RCL Year B Proper 12 Alternate Readings
2 Kings 4:42-44, Psalm 145:10-19, Ephesians 3:14-21, Saint John 6:1-21

Just as summer is settling in to its routines and its particular rhythm, we Christians are breaking those routines and changing the rhythm to something entirely different. This change is as if we were in the middle of a long journey in a car when from the back seat we hear, “Are we there yet?” And what follows is a full but timeless explanation about the journey of our lives. What we get is not an estimated time of arrival; it is an exploration of what it means to live in the presence of Jesus and who Jesus is.

For about two months, we’ve been working our way through Saint Mark’s Gospel, following Jesus’ ministry as he heals and teaches, observing that ministry from the outside, so to speak. And today we change that routine and begin five weeks with a different rhythm. We begin five weeks of Gospels from the sixth chapter of Saint John where we are observers, yes, but not of Jesus’ ministry only. We are observers of who he is, what he gives us to live, and what journeying with him means.
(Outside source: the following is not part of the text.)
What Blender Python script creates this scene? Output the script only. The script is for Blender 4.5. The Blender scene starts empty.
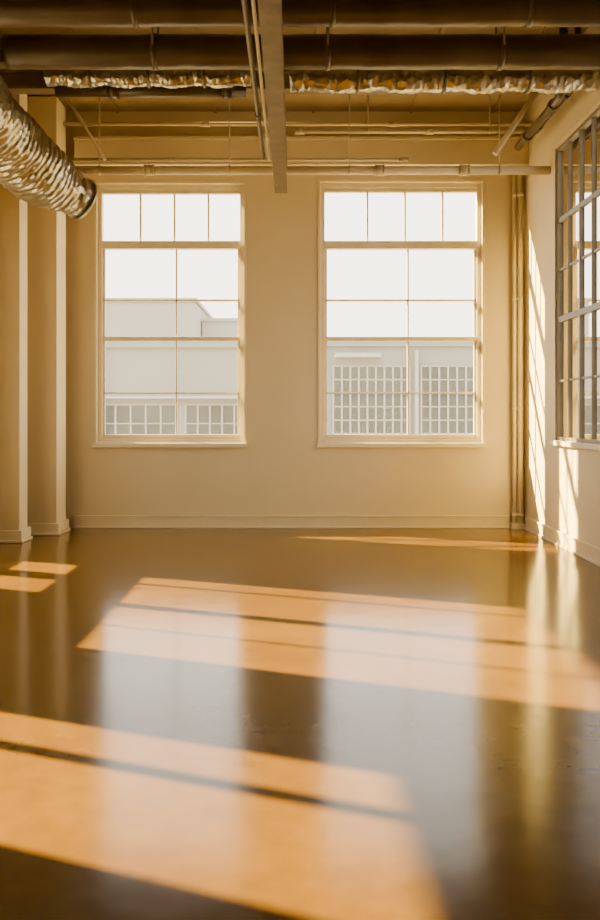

Today, we have the Feeding of the Five Thousand, the only miracle to be found in all four Gospels. It occurs twice in Mark and twice in Matthew. The principal reason for the repetition may be that the miracle looks forward to the Eucharist and to the banquet that is a figure for eternal life. But the miracle looks back, too, to the feeding of Israel in the wilderness and Elisha’s feeding of a hundred with small provisions that is today’s First Lesson.

Saint John’s version of the miracle emphasizes Jesus’ absolute control of the situation. (We do well to remember Jesus’ absolute control of every situation.) He asks Philip where they can buy enough bread to feed the crowd, and Philip’s answer as much as says that nowhere can sufficient bread be found. But Andrew sees a possibility in the boy’s five barley loaves and two fish. Jesus acts upon that possibility. In the hands of the True and Living God, meager resources are more than enough. In the hands of the True and Living God, there is always enough; never is there not enough.

“Give us this day our daily bread.” When we ask this, we are asking for more than just the food we need to eat. We are asking for everything we need to live, to live abundantly, and to live eternally. And God provides. God’s nature is to provide. Whatever the situation, whatever the circumstance, God provides sufficient resources to live, because “our daily bread” is our relationship with him. And God never brings that relationship to an end. God is there for us, for ever and a day.